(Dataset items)
--
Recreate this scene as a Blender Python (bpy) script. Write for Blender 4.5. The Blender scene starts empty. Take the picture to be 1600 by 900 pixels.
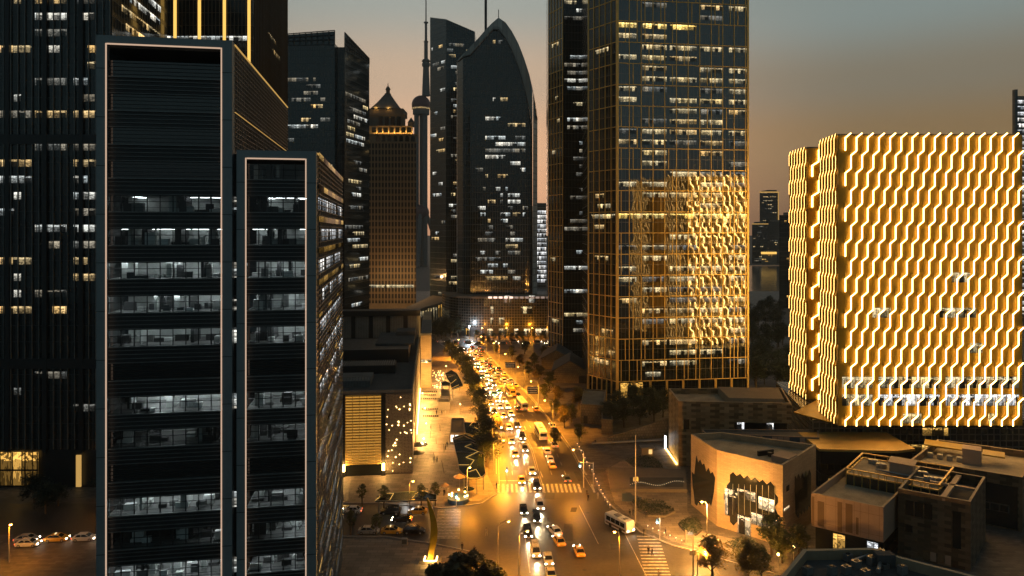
import bpy, bmesh, math, random
from math import sin, cos, pi, radians as R, sqrt, atan2, floor
from mathutils import Vector, Matrix
rnd = random.Random(7)
S = bpy.context.scene
COL = S.collection
F, CX, HY, H = 1100.0, 800.0, 360.0, 66.0
def X(px, Y): return (px - CX) * Y / F
def Z(py, Y): return H - (py - HY) * Y / F
def G(px, py):
    Y = H * F / (py - HY); return (X(px, Y), Y)
def GZ(px, py, z):                      # point seen at (px,py) lying at height z
    Y = (H - z) * F / (py - HY); return (X(px, Y), Y)

# ------------------------------------------------------------------ materials
class NT:
    def __init__(s, name):
        s.m = bpy.data.materials.new(name); s.m.use_nodes = True
        s.t = s.m.node_tree; s.t.nodes.clear()
        s.out = s.n('ShaderNodeOutputMaterial')
    def n(s, ty, **kw):
        o = s.t.nodes.new(ty)
        for k, v in kw.items(): setattr(o, k, v)
        return o
    def l(s, a, b): s.t.links.new(a, b)
    def val(s, sock, x):
        if hasattr(x, 'links'): s.l(x, sock)
        else: sock.default_value = x
    def math(s, op, a, b=None, c=None):
        o = s.n('ShaderNodeMath', operation=op); s.val(o.inputs[0], a)
        if b is not None: s.val(o.inputs[1], b)
        if c is not None: s.val(o.inputs[2], c)
        return o.outputs[0]
    def mix(s, f, a, b):
        o = s.n('ShaderNodeMix', data_type='RGBA'); s.val(o.inputs[0], f)
        for i, x in ((6, a), (7, b)):
            if hasattr(x, 'links'): s.l(x, o.inputs[i])
            else: o.inputs[i].default_value = (*x[:3], 1)
        return o.outputs[2]
    def mixf(s, f, a, b):
        o = s.n('ShaderNodeMix', data_type='FLOAT'); s.val(o.inputs[0], f); s.val(o.inputs[2], a); s.val(o.inputs[3], b)
        return o.outputs[0]
    def noise(s, vec, scale, detail=3):
        o = s.n('ShaderNodeTexNoise'); o.inputs['Scale'].default_value = scale; o.inputs['Detail'].default_value = detail
        if vec is not None: s.l(vec, o.inputs['Vector'])
        return o
    def coord(s, w='Object'): return s.n('ShaderNodeTexCoord').outputs[w]
    def comb(s, x, y, z):
        o = s.n('ShaderNodeCombineXYZ')
        for i, v in enumerate((x, y, z)): s.val(o.inputs[i], v)
        return o.outputs[0]
    def sep(s, v):
        o = s.n('ShaderNodeSeparateXYZ'); s.l(v, o.inputs[0]); return o.outputs
    def white(s, v):
        o = s.n('ShaderNodeTexWhiteNoise', noise_dimensions='3D'); s.l(v, o.inputs['Vector']); return o
    def bsdf(s, col, rough, metal=0, spec=.5, ior=1.5):
        b = s.n('ShaderNodeBsdfPrincipled')
        if hasattr(col, 'links'): s.l(col, b.inputs['Base Color'])
        else: b.inputs['Base Color'].default_value = (*col[:3], 1)
        s.val(b.inputs['Roughness'], rough); s.val(b.inputs['Metallic'], metal)
        b.inputs['Specular IOR Level'].default_value = spec; b.inputs['IOR'].default_value = ior
        s.l(b.outputs[0], s.out.inputs[0]); return b
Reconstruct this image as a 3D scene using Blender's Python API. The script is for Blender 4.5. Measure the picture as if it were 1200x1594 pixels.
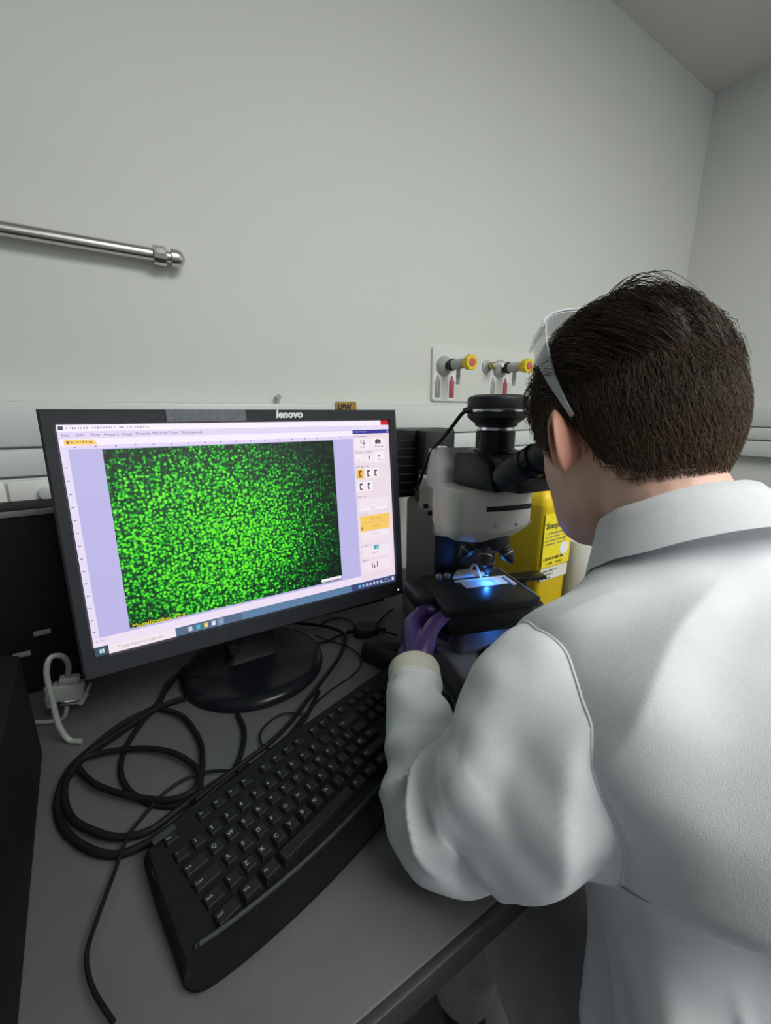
import bpy, bmesh, math, random
import numpy as np
from mathutils import Vector, Matrix, noise

for o in list(bpy.data.objects):
    bpy.data.objects.remove(o)
sc = bpy.context.scene
C = sc.collection
Z0 = 1.20                      # camera height; "rel" heights below are measured from it
DESK = 0.75

# ------------------------------------------------------------------ camera
F_PX, HOR, YAW = 650.0, 640.0, math.radians(32.5)
PITCH = math.atan((797 - HOR) / F_PX)
cam = bpy.data.cameras.new('camera')
cam.sensor_fit = 'VERTICAL'; cam.sensor_height = 36.0; cam.sensor_width = 36.0
cam.lens = 36.0 * F_PX / 1594.0
cam.clip_start = 0.01
camo = bpy.data.objects.new('camera', cam); C.objects.link(camo)
camo.location = (0, 0, Z0)
camo.rotation_euler = (math.pi / 2 - PITCH, 0, -YAW)
sc.camera = camo

# ------------------------------------------------------------------ light
w = bpy.data.worlds.new('world'); sc.world = w; w.use_nodes = True
w.node_tree.nodes['Background'].inputs[0].default_value = (0.80, 0.90, 1.0, 1)
w.node_tree.nodes['Background'].inputs[1].default_value = 0.13

def area(name, loc, target, sx, sy, power, col):
    l = bpy.data.lights.new(name, 'AREA'); l.shape = 'RECTANGLE'; l.size = sx; l.size_y = sy
    l.energy = power; l.color = col
    o = bpy.data.objects.new(name, l); C.objects.link(o); o.location = loc
    d = Vector(target) - Vector(loc)
    o.rotation_euler = d.to_track_quat('-Z', 'Y').to_euler()
    return o
area('ceiling_panel_light', (.75, -1.0, 2.35), (.75, -.99, 0), 1.2, 1.2, 49, (.97, 1.0, 0.95))
area('window_daylight', (.2, -3.0, 1.75), (0.6, 0.9, 1.5), 2.6, 1.3, 12, (0.95, 0.98, 1.0))

vs = sc.view_settings
vs.view_transform = 'Standard'; vs.look = 'None'; vs.gamma = 1.0; vs.use_curve_mapping = False
vs.exposure = 0.08

# ------------------------------------------------------------------ materials
def mat(name, col, rough=0.5, metal=0.0, var=0.0, vscale=40, bump=0.0, bscale=200, spec=0.5, **kw):
    m = bpy.data.materials.new(name); m.use_nodes = True
    nt = m.node_tree; b = nt.nodes['Principled BSDF']
    b.inputs['Base Color'].default_value = (*col, 1)
    b.inputs['Roughness'].default_value = rough
    b.inputs['Metallic'].default_value = metal
    b.inputs['Specular IOR Level'].default_value = spec
    for k, v in kw.items():
        b.inputs[k.replace('_', ' ')].default_value = v
    tc = nt.nodes.new('ShaderNodeTexCoord')
    if var > 0:
        n = nt.nodes.new('ShaderNodeTexNoise'); n.inputs['Scale'].default_value = vscale; n.inputs['Detail'].default_value = 5
        nt.links.new(tc.outputs['Object'], n.inputs['Vector'])
        r = nt.nodes.new('ShaderNodeValToRGB')
        r.color_ramp.elements[0].position = 0.3; r.color_ramp.elements[1].position = 0.7
        r.color_ramp.elements[0].color = (*[c * (1 - var) for c in col], 1)
        r.color_ramp.elements[1].color = (*[min(1, c * (1 + var)) for c in col], 1)
        nt.links.new(n.outputs['Fac'], r.inputs['Fac']); nt.links.new(r.outputs['Color'], b.inputs['Base Color'])
    if bump > 0:
        n = nt.nodes.new('ShaderNodeTexNoise'); n.inputs['Scale'].default_value = bscale; n.inputs['Detail'].default_value = 3
        nt.links.new(tc.outputs['Object'], n.inputs['Vector'])
        bp = nt.nodes.new('ShaderNodeBump'); bp.inputs['Strength'].default_value = bump; bp.inputs['Distance'].default_value = 0.002
        nt.links.new(n.outputs['Fac'], bp.inputs['Height']); nt.links.new(bp.outputs['Normal'], b.inputs['Normal'])
    return m

def emit(name, col, s):
    m = bpy.data.materials.new(name); m.use_nodes = True
    b = m.node_tree.nodes['Principled BSDF']
    b.inputs['Base Color'].default_value = (*[c * .3 for c in col], 1)
    b.inputs['Emission Color'].default_value = (*col, 1); b.inputs['Emission Strength'].default_value = s
    return m

M = dict(
    wall=mat('wall_paint', (.66, .67, .635), .6, var=.015, vscale=3, bump=.08, bscale=160),
    ceil=mat('ceiling_paint', (.62, .62, .60), .7, var=.015, vscale=3, bump=.05),
    floor=mat('vinyl_floor', (.30, .30, .295), .5, var=.07, vscale=40, bump=.05),
    trunk=mat('trunking_plastic', (.64, .66, .65), .4, var=.02, vscale=8, bump=.03),
    trunk_dark=mat('trunking_groove', (.30, .31, .31), .5, var=.03),
    bench=mat('bench_laminate', (.085, .087, .086), .5, var=.05, vscale=30, bump=.05, bscale=400),
    edge=mat('bench_edge', (.028, .028, .03), .5, var=.1),
    metal=mat('painted_steel', (.35, .36, .37), .4, .5, var=.05),
    black=mat('black_plastic', (.012, .013, .016), .45, var=.15, vscale=60, bump=.10, bscale=700, spec=.3),
    bezel=mat('bezel_plastic', (.030, .032, .038), .45, var=.1, vscale=80, bump=.12, bscale=900, spec=.3),
    gloss=mat('gloss_black', (.007, .008, .011), .25, var=.1, spec=.25),
    cable=mat('cable_rubber', (.007, .007, .008), .55, var=.2, vscale=30, spec=.15),
    wcable=mat('pale_cable', (.24, .25, .235), .45, var=.05),
    key=mat('key_plastic', (.010, .011, .011), .55, var=.2, vscale=120, bump=.08, bscale=900, spec=.2),
    matte=mat('matte_black_plastic', (.008, .009, .009), .6, var=.15, vscale=60, bump=.10, bscale=700, spec=.12),
    legend=mat('key_legend', (.30, .31, .31), .5, var=.05),
    cream=mat('microscope_paint', (.58, .565, .53), .38, var=.02, vscale=15),
    greyp=mat('microscope_grey', (.19, .19, .20), .45, var=.04, vscale=15),
    white=mat('white_plastic', (.78, .78, .76), .4, var=.02),
    lilac=mat('pale_plastic', (.60, .58, .62), .35, var=.02),
    steel=mat('brushed_steel', (.62, .60, .56), .28, 1.0, var=.06, vscale=90),
    chrome=mat('chrome', (.75, .75, .76), .15, 1.0, var=.03),
    brass=mat('brass', (.45, .33, .14), .3, 1.0, var=.08),
    yellow=mat('yellow_plastic', (.80, .56, .010), .42, var=.04, vscale=12),
    ylabel=mat('yellow_label', (.85, .68, .02), .5, var=.03),
    amber=mat('amber_tape', (.36, .21, .03), .5, var=.12, vscale=60),
    tape=mat('grey_tape', (.12, .13, .15), .5, var=.15, vscale=120),
    ink=mat('dark_ink', (.02, .02, .025), .6, var=.1),
    paint_white=mat('white_print', (.8, .8, .82), .5, var=.02),
    grape=mat('tapgrey', (.42, .43, .43), .4, var=.04),
    red=mat('red_label', (.55, .12, .15), .5, var=.06, vscale=60),
    coat=mat('white_cotton', (.66, .67, .70), .85, var=.02, vscale=60, bump=.25, bscale=1400, spec=.2, Sheen_Weight=.15),
    cuff=mat('ribbed_cuff', (.60, .57, .50), .9, var=.03, vscale=50, bump=.3, bscale=900, spec=.2),
    earskin=mat('ear_skin', (.66, .31, .23), .5, var=.12, vscale=40, bump=.08, bscale=500, spec=.4),
    skin=mat('skin', (.74, .45, .355), .5, var=.10, vscale=28, bump=.10, bscale=500, spec=.4),
    glove=mat('nitrile', (.050, .022, .125), .42, var=.10, vscale=40, bump=.12, bscale=160),
    trouser=mat('trouser_cloth', (.34, .34, .35), .9, var=.1, bump=.2, bscale=900),
    shoe=mat('shoe', (.03, .03, .03), .5, var=.1),
    seat=mat('seat_vinyl', (.02, .021, .024), .45, var=.1, bump=.1),
    paper=mat('paper', (.68, .68, .64), .8, var=.03, vscale=40, bump=.1),
    eye=mat('eye_white', (.7, .68, .65), .25, var=.02), iris=mat('iris', (.08, .06, .04), .2, var=.1),
    lip=mat('lip', (.42, .17, .15), .45, var=.08),
)
def glass(name, col, rough, alpha):
    m = bpy.data.materials.new(name); m.use_nodes = True
    b = m.node_tree.nodes['Principled BSDF']
    b.inputs['Base Color'].default_value = (*col, 1); b.inputs['Roughness'].default_value = rough
    b.inputs['Alpha'].default_value = alpha
    return m
M['clear'] = glass('clear_plastic', (.75, .78, .82), .08, .38)
M['slideglass'] = glass('slide_glass', (.6, .68, .75), .05, .45)

# hair: brown strands, tint per strand from a colour attribute
m = bpy.data.materials.new('hair'); m.use_nodes = True
_b = m.node_tree.nodes['Principled BSDF']; _b.inputs['Roughness'].default_value = .55; _b.inputs['Specular IOR Level'].default_value = .3
_a = m.node_tree.nodes.new('ShaderNodeAttribute'); _a.attribute_name = 'tint'
m.node_tree.links.new(_a.outputs['Color'], _b.inputs['Base Color'])
M['hair'] = m
M['scalp'] = mat('scalp_hair', (.030, .021, .015), .7, var=.4, vscale=300, bump=.5, bscale=500)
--
### [EXERCISE TASK]
Return only the lines running from the start of the entries above to the line that contains "Y = (H - z) * F / (py", inclusive, and omit every picture.

### [RESULT BELOW]
Recreate this scene as a Blender Python (bpy) script. Write for Blender 4.5. The Blender scene starts empty. Take the picture to be 1600 by 900 pixels.
import bpy, bmesh, math, random
from math import sin, cos, pi, radians as R, sqrt, atan2, floor
from mathutils import Vector, Matrix
rnd = random.Random(7)
S = bpy.context.scene
COL = S.collection
F, CX, HY, H = 1100.0, 800.0, 360.0, 66.0
def X(px, Y): return (px - CX) * Y / F
def Z(py, Y): return H - (py - HY) * Y / F
def G(px, py):
    Y = H * F / (py - HY); return (X(px, Y), Y)
def GZ(px, py, z):                      # point seen at (px,py) lying at height z
    Y = (H - z) * F / (py - HY); return (X(px, Y), Y)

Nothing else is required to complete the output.